= Objective =
Only one span of the listing below is wanted: the lines from the one with "Continue the Blender" through the one with "nu=60, nv=30, seed=91)", reproduced exactly, both ends kept.

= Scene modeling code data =
-- Begin --

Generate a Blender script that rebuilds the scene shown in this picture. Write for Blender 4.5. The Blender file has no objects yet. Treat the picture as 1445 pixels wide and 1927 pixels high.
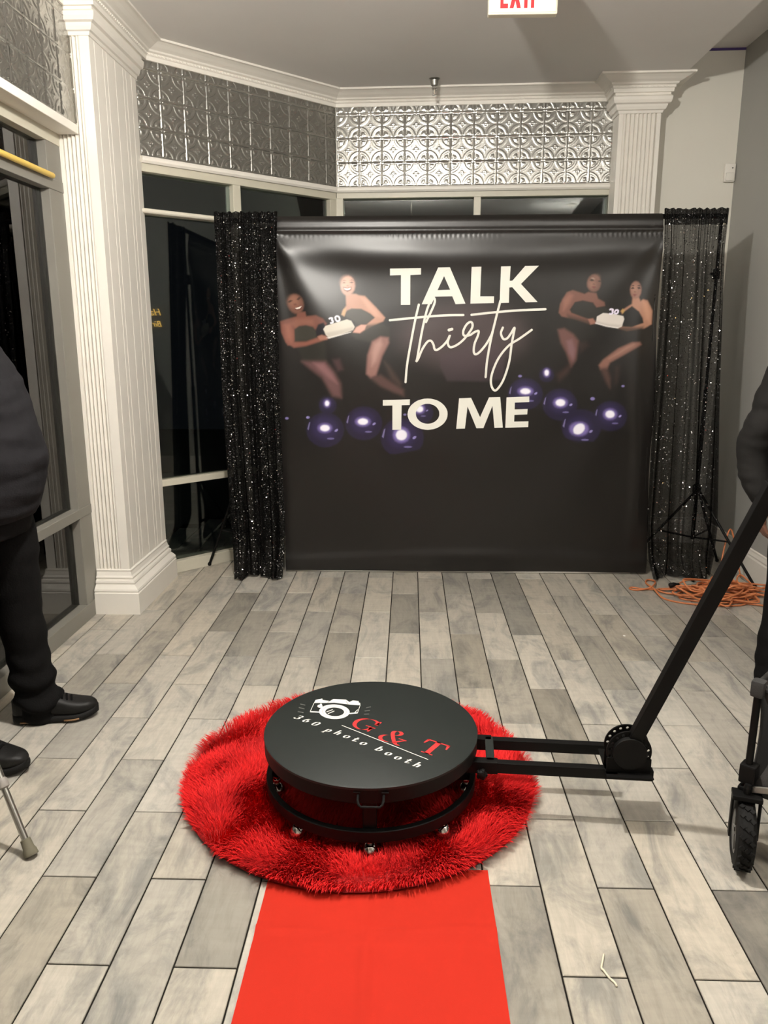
import bpy, bmesh, math, random
import numpy as np
from mathutils import Vector, Matrix, noise

S = bpy.context.scene
COL = S.collection
R = math.radians
random.seed(7)
RNG = np.random.default_rng(11)

# ------------------------------------------------------------------ camera
CAM_F = 1460.0 / 1445.0 * 36.0
cam = bpy.data.cameras.new('camera'); cam.sensor_fit = 'HORIZONTAL'; cam.sensor_width = 36.0; cam.lens = CAM_F
cam.clip_start = 0.02
camo = bpy.data.objects.new('camera', cam); COL.objects.link(camo)
PITCH, YAW, ROLL, HGT = 0.22527, -0.03229, -0.00131, 1.4793
_f = Vector((math.sin(YAW)*math.cos(PITCH), math.cos(YAW)*math.cos(PITCH), -math.sin(PITCH)))
_r = Vector((math.cos(YAW), -math.sin(YAW), 0)); _u = _r.cross(_f)
_r2 = math.cos(ROLL)*_r + math.sin(ROLL)*_u; _u2 = -math.sin(ROLL)*_r + math.cos(ROLL)*_u
camo.matrix_world = Matrix(((_r2.x, _u2.x, -_f.x, 0), (_r2.y, _u2.y, -_f.y, 0), (_r2.z, _u2.z, -_f.z, HGT), (0, 0, 0, 1)))
S.camera = camo
# ------------------------------------------------------------------ world, lights, exposure
w = bpy.data.worlds.new('night'); S.world = w; w.use_nodes = True
w.node_tree.nodes['Background'].inputs[0].default_value = (0.02, 0.022, 0.028, 1)
w.node_tree.nodes['Background'].inputs[1].default_value = 0.05
# the room is lit by two glowing ceiling globes (built with their fittings below); their power is set here
LAMP_COL = (1.0, 0.955, 0.88)
LAMP_MAIN, LAMP_SIDE = 570.0, 44.0
S.view_settings.view_transform = 'Standard'; S.view_settings.look = 'None'
S.view_settings.gamma = 1.0; S.view_settings.use_curve_mapping = False
S.view_settings.exposure = 1.72
S.cycles.max_bounces = 8; S.cycles.transparent_max_bounces = 16
S.cycles.sample_clamp_indirect = 6.0
S.cycles.use_denoising = True

# ------------------------------------------------------------------ helpers
def s2l(c):
    return tuple(((v/255.0)/12.92 if v/255.0 <= 0.04045 else (((v/255.0)+0.055)/1.055)**2.4) for v in c)

class NT:
    def __init__(s, name):
        s.m = bpy.data.materials.new(name); s.m.use_nodes = True; s.t = s.m.node_tree
        s.b = s.t.nodes['Principled BSDF']
    def n(s, typ, **k):
        x = s.t.nodes.new(typ)
        for a, v in k.items(): setattr(x, a, v)
        return x
    def l(s, a, b): s.t.links.new(a, b)
    def val(s, node, **k):
        for a, v in k.items(): node.inputs[a.replace('_', ' ')].default_value = v
        return node

def mat(name, col, rough=0.5, metal=0.0, spec=0.5, nscale=0, ncol=0.0, bump=0.0, bscale=60, coords='Object', sheen=0.0, emit=None):
    q = NT(name); b = q.b
    b.inputs['Roughness'].default_value = rough; b.inputs['Metallic'].default_value = metal
    b.inputs['Specular IOR Level'].default_value = spec
    if sheen: b.inputs['Sheen Weight'].default_value = sheen
    tc = q.n('ShaderNodeTexCoord')
    if ncol > 0:
        nz = q.n('ShaderNodeTexNoise'); nz.inputs['Scale'].default_value = nscale or 8; nz.inputs['Detail'].default_value = 5
        q.l(tc.outputs[coords], nz.inputs['Vector'])
        mx = q.n('ShaderNodeMix', data_type='RGBA')
        mx.inputs[6].default_value = (*[c*(1-ncol) for c in col], 1); mx.inputs[7].default_value = (*[min(1, c*(1+ncol)) for c in col], 1)
        q.l(nz.outputs['Fac'], mx.inputs[0]); q.l(mx.outputs[2], b.inputs['Base Color'])
    else:
        b.inputs['Base Color'].default_value = (*col, 1)
    if bump > 0:
        n2 = q.n('ShaderNodeTexNoise'); n2.inputs['Scale'].default_value = bscale; n2.inputs['Detail'].default_value = 3
        q.l(tc.outputs[coords], n2.inputs['Vector'])
        bp = q.n('ShaderNodeBump'); bp.inputs['Strength'].default_value = bump; bp.inputs['Distance'].default_value = 0.004
        q.l(n2.outputs['Fac'], bp.inputs['Height']); q.l(bp.outputs[0], b.inputs['Normal'])
    if emit:
        b.inputs['Emission Color'].default_value = (*emit[0], 1); b.inputs['Emission Strength'].default_value = emit[1]
    return q.m

class MB:
    """collects shapes into one mesh"""
    def __init__(s): s.v = []; s.f = []; s.mi = []
    def add(s, vs, fs, m=0):
        o = len(s.v); s.v += [tuple(p) for p in vs]; s.f += [tuple(i+o for i in q) for q in fs]; s.mi += [m]*len(fs); return s
    def box(s, x0, x1, y0, y1, z0, z1, ch=0.0, M=None):
        if ch <= 0:
            vs = [(x, y, z) for z in (z0, z1) for y in (y0, y1) for x in (x0, x1)]
            fs = [(0, 2, 3, 1), (4, 5, 7, 6), (0, 1, 5, 4), (2, 6, 7, 3), (0, 4, 6, 2), (1, 3, 7, 5)]
        else:
            bm = bmesh.new(); bmesh.ops.create_cube(bm, size=1)
            for v in bm.verts: v.co = ((x0+x1)/2+v.co.x*(x1-x0), (y0+y1)/2+v.co.y*(y1-y0), (z0+z1)/2+v.co.z*(z1-z0))
            bmesh.ops.bevel(bm, geom=bm.edges[:], offset=ch, segments=2, affect='EDGES', profile=0.6)
            bm.verts.index_update(); vs = [tuple(v.co) for v in bm.verts]; fs = [tuple(v.index for v in f.verts) for f in bm.faces]; bm.free()
        if M is not None: vs = [tuple(M @ Vector(p)) for p in vs]
        return s.add(vs, fs)
    def tube(s, pts, rad, n=10, caps=True, closed=False, ry=None):
        pts = [Vector(p) for p in pts]; k = len(pts)
        rads = rad if hasattr(rad, '__len__') else [rad]*k
        t0 = (pts[1]-pts[0]).normalized()
        up = Vector((0, 0, 1)) if abs(t0.z) < 0.9 else Vector((1, 0, 0))
        side = t0.cross(up).normalized(); vs = []
        for i in range(k):
            a = pts[i-1] if (i > 0 or closed) else pts[i]; b = pts[(i+1) % k] if (i < k-1 or closed) else pts[i]
            t = (b-a).normalized(); side = (side - t*side.dot(t)).normalized(); u2 = side.cross(t)
            for j in range(n):
                an = 2*math.pi*j/n
                vs.append(pts[i]+side*math.cos(an)*rads[i]+u2*math.sin(an)*(rads[i] if ry is None else ry))
        fs = []
        for i in range(k if closed else k-1):
            for j in range(n):
                a = i*n+j; b = i*n+(j+1) % n; c = ((i+1) % k)*n+(j+1) % n; d = ((i+1) % k)*n+j
                fs.append((a, b, c, d))
        if caps and not closed: fs += [tuple(range(n))[::-1], tuple(range((k-1)*n, k*n))]
        return s.add(vs, fs)
    def lathe(s, prof, n=32, M=None, caps=True):
        vs = []; fs = []; k = len(prof)
        for r, z in prof:
            for j in range(n):
                a = 2*math.pi*j/n; vs.append((r*math.cos(a), r*math.sin(a), z))
        for i in range(k-1):
            for j in range(n):
                fs.append((i*n+j, i*n+(j+1) % n, (i+1)*n+(j+1) % n, (i+1)*n+j))
        if caps: fs += [tuple(range(n))[::-1], tuple(range((k-1)*n, k*n))]
        if M is not None: vs = [tuple(M @ Vector(p)) for p in vs]
        return s.add(vs, fs)
    def prism(s, poly, z0, z1):
        n = len(poly); vs = [(x, y, z0) for x, y in poly]+[(x, y, z1) for x, y in poly]
        fs = [tuple(range(n))[::-1], tuple(range(n, 2*n))]+[(i, (i+1) % n, n+(i+1) % n, n+i) for i in range(n)]
        return s.add(vs, fs)
    def sphere(s, c, r, n=14, sc=(1, 1, 1)):
        m = n//2; vs = []; fs = []
        for i in range(m+1):
            th = math.pi*i/m
            for j in range(n):
                a = 2*math.pi*j/n
                vs.append((c[0]+r*sc[0]*math.sin(th)*math.cos(a), c[1]+r*sc[1]*math.sin(th)*math.sin(a), c[2]+r*sc[2]*math.cos(th)))
        for i in range(m):
            for j in range(n): fs.append((i*n+j, (i+1)*n+j, (i+1)*n+(j+1) % n, i*n+(j+1) % n))
        return s.add(vs, fs)
    def build(s, name, m=None, parent=None, smooth=False, angle=None, kind=None):
        me = bpy.data.meshes.new(name); me.from_pydata(s.v, [], s.f); me.update()
        return link(name, me, m, parent, smooth, angle, kind)

def link(name, me, m=None, parent=None, smooth=False, angle=None, kind=None):
    for x in (m if isinstance(m, (list, tuple)) else [m]):
        if x: me.materials.append(x)
    bm = bmesh.new(); bm.from_mesh(me); bmesh.ops.recalc_face_normals(bm, faces=bm.faces[:])
    if smooth or angle is not None:
        for f in bm.faces: f.smooth = True
        if angle is not None:
            for e in bm.edges:
                if len(e.link_faces) == 2 and e.calc_face_angle(0) > R(angle): e.smooth = False
    bm.to_mesh(me); bm.free()
    o = bpy.data.objects.new(name, me); COL.objects.link(o)
    if parent: o.parent = parent
    if kind: o['kind'] = kind
    return o

def fastmesh(name, V, F):
    """numpy vertices and a list of equal-length faces"""
    me = bpy.data.meshes.new(name); V = np.asarray(V, np.float32); F = np.asarray(F, np.int32)
    me.vertices.add(len(V)); me.vertices.foreach_set('co', V.ravel())
    n = F.shape[1]; me.loops.add(F.size); me.loops.foreach_set('vertex_index', F.ravel())
    me.polygons.add(len(F)); me.polygons.foreach_set('loop_start', np.arange(0, F.size, n, dtype=np.int32))
    me.polygons.foreach_set('use_smooth', np.ones(len(F), bool))
    me.update(calc_edges=True); me.validate(); return me

def empty(name, loc=(0, 0, 0), rz=0.0):
    o = bpy.data.objects.new(name, None); COL.objects.link(o); o.location = loc; o.rotation_euler = (0, 0, rz); o.empty_display_size = 0.1
    return o
def tag(o, label=None, cat=None, group=None, kind=None):
    if label: o['label'] = label
    if cat: o['category'] = cat
    if group: o['group'] = group
    if kind: o['kind'] = kind
    return o
def struct(o, label=None): return tag(o, label, None, None, 'structure')

def crv(pts, per=8):
    """Catmull-Rom through points"""
    P = [np.array(p, float) for p in pts]; P = [2*P[0]-P[1]]+P+[2*P[-1]-P[-2]]; out = []
    for i in range(1, len(P)-2):
        for t in np.linspace(0, 1, per, endpoint=False):
            a, b, c, d = P[i-1:i+3]
            out.append(0.5*((2*b)+(c-a)*t+(2*a-5*b+4*c-d)*t*t+(3*b-a-3*c+d)*t**3))
    out.append(P[-2]); return out

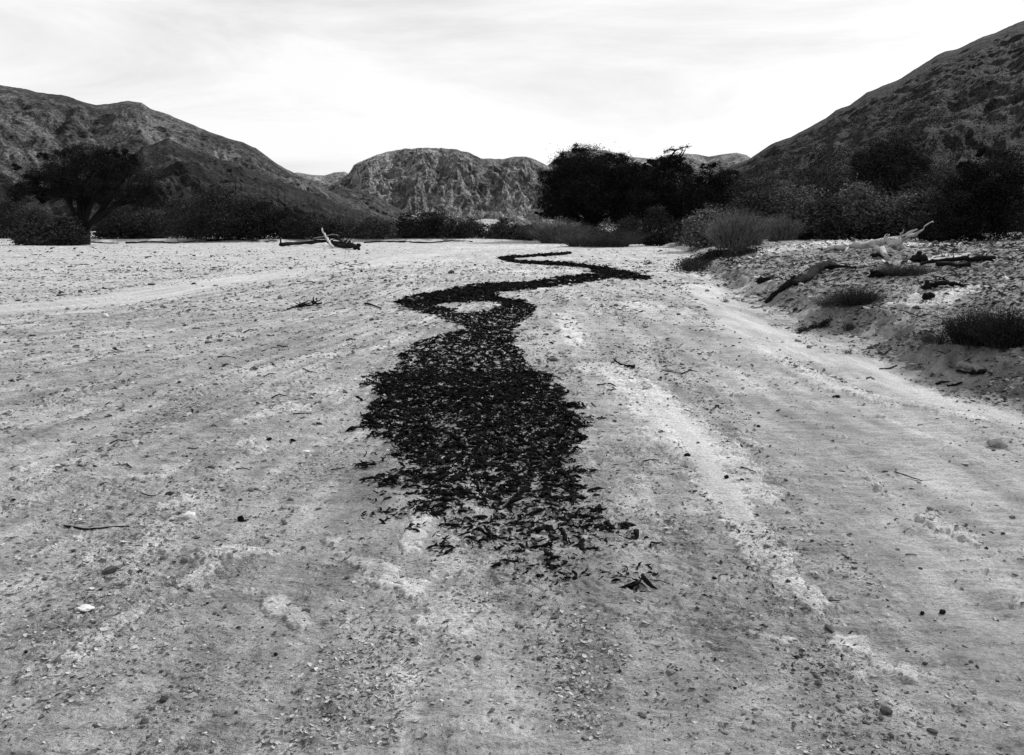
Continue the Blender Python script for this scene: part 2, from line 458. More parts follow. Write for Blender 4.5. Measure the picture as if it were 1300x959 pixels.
hill('hill', [(850, 292), (870, 262), (885, 243), (900, 230), (915, 220), (928, 211), (950, 202), (962, 195), (975, 186), (985, 180), (1003, 175), (1025, 163), (1050, 149), (1060, 141),
     (1080, 133), (1100, 117), (1112, 113), (1130, 106), (1145, 99), (1165, 86), (1185, 73), (1200, 65), (1217, 61), (1240, 51), (1300, 26), (1400, -20), (1600, -80), (1900, -60), (2600, 120)],
     250, .30, 'rock_right', 2.2, 16, nu=900, nv=300, power=.95, seed=80, edge=2.2)
hill('sand_mound', [(490, 292), (500, 280), (508, 273), (516, 271), (528, 274), (545, 284), (560, 292)], 470, .85, 'dune', 1, 20, nu=60, nv=30, seed=90)
hill('sand_mound', [(585, 292), (600, 281), (615, 278), (640, 279), (655, 284), (670, 292)], 450, .85, 'dune', 1, 20, nu=60, nv=30, seed=91)

# ------------------------------------------------------------------ tubes, leaves, plants
def tube_arrays(path, radii, n=7, rough=0.12, seed=0):
    P = np.array(path, float); Rr = np.array(radii, float)
    T = np.gradient(P, axis=0); T /= np.linalg.norm(T, axis=1)[:, None] + 1e-9
    ref = np.array([0, 0, 1.0]) if abs(T[:, 2]).mean() < .8 else np.array([1.0, 0, 0])
    A = np.cross(T, ref); A /= np.linalg.norm(A, axis=1)[:, None] + 1e-9
    B = np.cross(T, A)
    r2 = np.random.default_rng(seed)
    th = np.linspace(0, 2 * np.pi, n, endpoint=False)
    rad = Rr[:, None] * (1 + rough * r2.standard_normal((len(P), n))) 
    V = P[:, None, :] + rad[..., None] * (np.cos(th)[None, :, None] * A[:, None, :] + np.sin(th)[None, :, None] * B[:, None, :])
    V = V.reshape(-1, 3)
    k = len(P)
    i = np.arange(k - 1)[:, None]; j = np.arange(n)[None, :]; j2 = (j + 1) % n
    q = np.stack([i * n + j, i * n + j2, (i + 1) * n + j2, (i + 1) * n + j], -1).reshape(-1, 4)
    base = len(V)
    V = np.vstack([V, P[0], P[-1]])
    jj = np.arange(n)
    t1 = np.stack([np.full(n, base), (jj + 1) % n, jj], -1)
    t2 = np.stack([np.full(n, base + 1), (k - 1) * n + jj, (k - 1) * n + (jj + 1) % n], -1)
    return V, q, np.vstack([t1, t2])

def tubes(name, items, mat, parent=None, n=7, rough=.12):
    Vs, Q, T, off = [], [], [], 0
    for s, (p, r) in enumerate(items):
        v, q, t = tube_arrays(p, r, n, rough, s + 3)
        Vs.append(v); Q.append(q + off); T.append(t + off); off += len(v)
    return mesh_arrays(name, np.vstack(Vs), [np.vstack(Q), np.vstack(T)], mat, parent=parent)

def curve(a, b, sag=0, wob=.1, k=7, r=None):
    r = r or rng
    a = np.array(a, float); b = np.array(b, float); L = np.linalg.norm(b - a)
    t = np.linspace(0, 1, k)[:, None]
    P = a + (b - a) * t
    w = r.normal(0, wob * L, (2, 3)); w[:, 2] *= .5
    P = P + np.sin(t * np.pi) * w[0] + np.sin(t * 2 * np.pi) * w[1] * .5
    P[:, 2] += (np.sin(t * np.pi) * sag * L)[:, 0]
    return P

def leaves(name, C, size, mat, parent, blade=None, upright=0.0, r=None):
    """C: leaf centres. each leaf a little bent pair of triangles (one quad)"""
    r = r or rng
    n = len(C)
    d = r.normal(0, 1, (n, 3)); d[:, 2] = d[:, 2] * .6 + upright * 2
    d /= np.linalg.norm(d, axis=1)[:, None]
    s = r.normal(0, 1, (n, 3)); s -= (s * d).sum(1)[:, None] * d; s /= np.linalg.norm(s, axis=1)[:, None]
    L = size * r.uniform(.5, 1.4, n)[:, None]; w = L * (blade or .5)
    V = np.stack([C - d * L * .5, C + s * w * .5 + d * L * .05, C + d * L * .5, C - s * w * .5], 1).reshape(-1, 3)
    q = np.arange(n * 4).reshape(-1, 4)
    return mesh_arrays(name, V, [q], mat, smooth=False, parent=parent)

def px_lobes(lobes, D, x0):
    """(px, py, rx, ry) of each rounded mass of a crown -> centre and radii in metres at depth D"""
    out = []
    for px, py, rx, ry in lobes:
        r = ray(px, py); t = D / r[1]
        out.append((np.array([r[0] * t, D, CAMH + r[2] * t]), np.array([rx * D / F, rx * D / F * .9, ry * D / F])))
    return out

def make_tree(name, label, cat, px, D, lobes, nleaf, lsize, mat='leaf_dark', trunk_r=.3, limbs=9, group=None, clump=.16, dens=1.0, forks=None, barm='bark', blade=None, upright=0, trunk_split=.35):
    x, y, z = atd(px, D)
    t = empty(name, (x, y, z), label, cat, group)
    L = px_lobes(lobes, D, x)
    # each lobe gets its own depth so the crown has volume
    vol = np.array([np.prod(b) ** .75 for a, b in L]); vol /= vol.sum()
    cent = []; cr = []
    if 'tree' in name:
        ex = []
        for c, rd in L:
            for _ in range(3):
                v = rng.normal(0, 1, 3); v[1] *= .5; v /= np.linalg.norm(v)
                ex.append((c + v * rd * rng.uniform(.75, 1.0), rd * rng.uniform(.18, .36)))
        L = L + ex
        vol = np.array([np.prod(b) ** .75 for a, b in L]); vol /= vol.sum()
    for k, (c, rd) in enumerate(L):
        c = c + np.array([0, rng.uniform(-.5, .5) * rd[0] * .7, 0])
        m = max(5, int(dens * 260 * vol[k]))
        v = rng.normal(0, 1, (m, 3)); v /= np.linalg.norm(v, axis=1)[:, None]
        rad = rng.uniform(.25, 1.0, m) ** .55
        cc = c + v * rad[:, None] * rd * .93
        cent.append(cc); cr.append(np.full(m, clump * rd.mean()))
    cent = np.vstack(cent); cr = np.concatenate(cr)
    ok = cent[:, 2] > z + .1; cent = cent[ok]; cr = cr[ok]
    per = rng.integers(0, len(cent), nleaf)
    lc = cent[per] + rng.normal(0, 1, (nleaf, 3)) * (cr[per] * rng.uniform(.5, 1.15, nleaf))[:, None] * np.array([1.25, 1.25, .75])
    lc = lc[lc[:, 2] > z - .02]
    loc = np.array([x, y, z])
    # trunk and limbs
    H0 = cent[:, 2].mean() - z
    items = []
    split = np.array([0, 0, H0 * trunk_split])
    items.append((curve((0, 0, -.3), split + rng.normal(0, .05, 3), 0, .04), np.linspace(trunk_r * 1.3, trunk_r * .85, 7)))
    idx = rng.permutation(len(cent))[:limbs]
    for i in idx:
        tgt = cent[i] - loc
        P = curve(split * rng.uniform(.6, 1), tgt, .12, .07, 9)
        items.append((P, np.linspace(trunk_r * .6, trunk_r * .08, 9)))
        for _ in range(3):
            j = np.argsort(np.linalg.norm(cent - cent[i], axis=1))[rng.integers(1, min(14, len(cent)))]
            items.append((curve(P[rng.integers(4, 7)], cent[j] - loc, .08, .08, 6), np.linspace(trunk_r * .2, trunk_r * .04, 6)))
    tr = tubes('trunk' if 'tree' in name else 'stems', items, M[barm], parent=t)
    cr_ = leaves('crown' if 'tree' in name else 'foliage', lc - loc, lsize, M[mat], t, blade=blade, upright=upright)
    return t

def make_tuft(name, label, cat, px, D, top, wpx, n, mat, group=None, blade_w=.012, lean=.5, base_y=None, leafy=0, py=None):
    """upright feathery bush or grass: arching stems from one root"""
    if py is not None: x, y, z = gp(px, py); D = y
    else: x, y, z = atd(px, D)
    r = ray(px, top); Ht = CAMH + r[2] * D / r[1] - z
    Wd = wpx * D / F
    t = empty(name, (x, y, z), label, cat, group)
    a = rng.uniform(0, 2 * np.pi, n); rr = np.sqrt(rng.uniform(0, 1, n))
    b = np.stack([np.cos(a) * rr * Wd * .38, np.sin(a) * rr * Wd * .38, np.zeros(n) - .02], -1)
    hh = Ht * rng.uniform(.45, 1.08, n) * (1 - .35 * rr ** 2)
    out = np.stack([np.cos(a) * rr, np.sin(a) * rr, np.zeros(n)], -1) * (Wd * .5 * lean * 1.2)[..., None] if np.ndim(Wd) else np.stack([np.cos(a) * rr, np.sin(a) * rr, 0 * a], -1) * Wd * .32 * lean
    out += rng.normal(0, .13, (n, 3)) * Wd
    k = 5
    ts = np.linspace(0, 1, k)
    side = np.stack([np.cos(a + rng.uniform(0, 3, n)), np.sin(a + rng.uniform(0, 3, n)), 0 * a], -1)
    V = []
    for q in ts:
        c = b + out * q ** 1.6 * 1.0; c[:, 2] = b[:, 2] + hh * (q ** .9)
        w = blade_w * (1 - q) ** .6 + blade_w * .15
        V += [c - side * w, c + side * w]
    V = np.stack(V, 1)                        # n, 2k, 3
    nn = 2 * k
    i = np.arange(n)[:, None] * nn
    Q = np.concatenate([i + np.array([[2 * m, 2 * m + 1, 2 * m + 3, 2 * m + 2]]) for m in range(k - 1)])
    tips = V[:, -2:].mean(1)
    mesh_arrays('foliage' if name == 'sprig' else 'stems', V.reshape(-1, 3), [Q], M[mat], smooth=False, parent=t)  # sprig stems go under the foliage name as well
    if leafy:
        m = leafy; s = rng.integers(0, n, m); q = rng.uniform(.35, 1.0, m)[:, None]
        c = b[s] + out[s] * q ** 1.6; c[:, 2] = b[s, 2] + hh[s] * q[:, 0] ** .9
        c += rng.normal(0, .035 * max(Wd, .5), (m, 3)); c = c[c[:, 2] > 0]
        leaves('foliage', c, blade_w * 7, M[mat], t, blade=.3, upright=.5)
    return t

# --- trees
make_tree('acacia_tree', 'spreading dark acacia with a forked trunk at the far left of the riverbed', 'tree', 116, 74,
          [(112, 222, 52, 34), (75, 232, 36, 26), (160, 226, 42, 26), (110, 198, 38, 18), (58, 234, 30, 20), (30, 228, 30, 20), (75, 210, 26, 16), (38, 246, 26, 12), (180, 246, 24, 16), (140, 208, 34, 18), (90, 245, 34, 12), (150, 250, 30, 10), (110, 225, 60, 22), (62, 248, 24, 10)],
          130000, .12, 'leaf_black', .42, 16, clump=.2, dens=1.4, trunk_split=.28)
make_tree('dark_tree', 'broad black-crowned tree, largest of the clump right of centre', 'tree', 748, 94,
          [(742, 232, 50, 40), (712, 250, 34, 34), (745, 203, 30, 19), (781, 215, 30, 20), (790, 245, 36, 36), (760, 268, 46, 24), (698, 228, 16, 20), (722, 210, 20, 16), (700, 262, 22, 18), (806, 226, 20, 20), (735, 255, 50, 26), (765, 235, 44, 34), (800, 262, 30, 26), (720, 232, 30, 26)],
          190000, .17, 'leaf_black', .45, 14, group=None, clump=.17, dens=2.6)
make_tree('dark_tree', 'lower dark tree between the broad black tree and the one with bare twigs', 'tree', 815, 97,
          [(815, 232, 26, 22), (800, 245, 26, 26), (826, 218, 14, 12), (835, 250, 26, 28), (812, 268, 34, 22), (795, 222, 14, 14)], 60000, .17, 'leaf_black', .3, 9, clump=.2, dens=1.5)
t3 = make_tree('dark_tree', 'dark tree with bare twigs sticking out of its crown top', 'tree', 858, 100,
          [(856, 226, 30, 30), (840, 215, 18, 16), (850, 206, 16, 12), (828, 236, 22, 26), (872, 240, 24, 28), (850, 262, 40, 24), (835, 255, 30, 26), (862, 280, 34, 20)], 90000, .17, 'leaf_black', .35, 10, clump=.2, dens=1.8)
make_tree('dark_tree', 'low rounded dark tree at the foot of the right hill', 'tree', 903, 88,
          [(900, 228, 24, 22), (885, 240, 20, 24), (915, 240, 16, 22), (902, 258, 32, 22), (930, 250, 24, 20), (905, 275, 34, 20), (946, 262, 22, 18), (925, 225, 14, 12)], 70000, .15, 'leaf_black', .3, 9, clump=.2, dens=1.6)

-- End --

= Problem solution =
Continue the Blender Python script for this scene: part 2, from line 458. More parts follow. Write for Blender 4.5. Measure the picture as if it were 1300x959 pixels.
hill('hill', [(850, 292), (870, 262), (885, 243), (900, 230), (915, 220), (928, 211), (950, 202), (962, 195), (975, 186), (985, 180), (1003, 175), (1025, 163), (1050, 149), (1060, 141),
     (1080, 133), (1100, 117), (1112, 113), (1130, 106), (1145, 99), (1165, 86), (1185, 73), (1200, 65), (1217, 61), (1240, 51), (1300, 26), (1400, -20), (1600, -80), (1900, -60), (2600, 120)],
     250, .30, 'rock_right', 2.2, 16, nu=900, nv=300, power=.95, seed=80, edge=2.2)
hill('sand_mound', [(490, 292), (500, 280), (508, 273), (516, 271), (528, 274), (545, 284), (560, 292)], 470, .85, 'dune', 1, 20, nu=60, nv=30, seed=90)
hill('sand_mound', [(585, 292), (600, 281), (615, 278), (640, 279), (655, 284), (670, 292)], 450, .85, 'dune', 1, 20, nu=60, nv=30, seed=91)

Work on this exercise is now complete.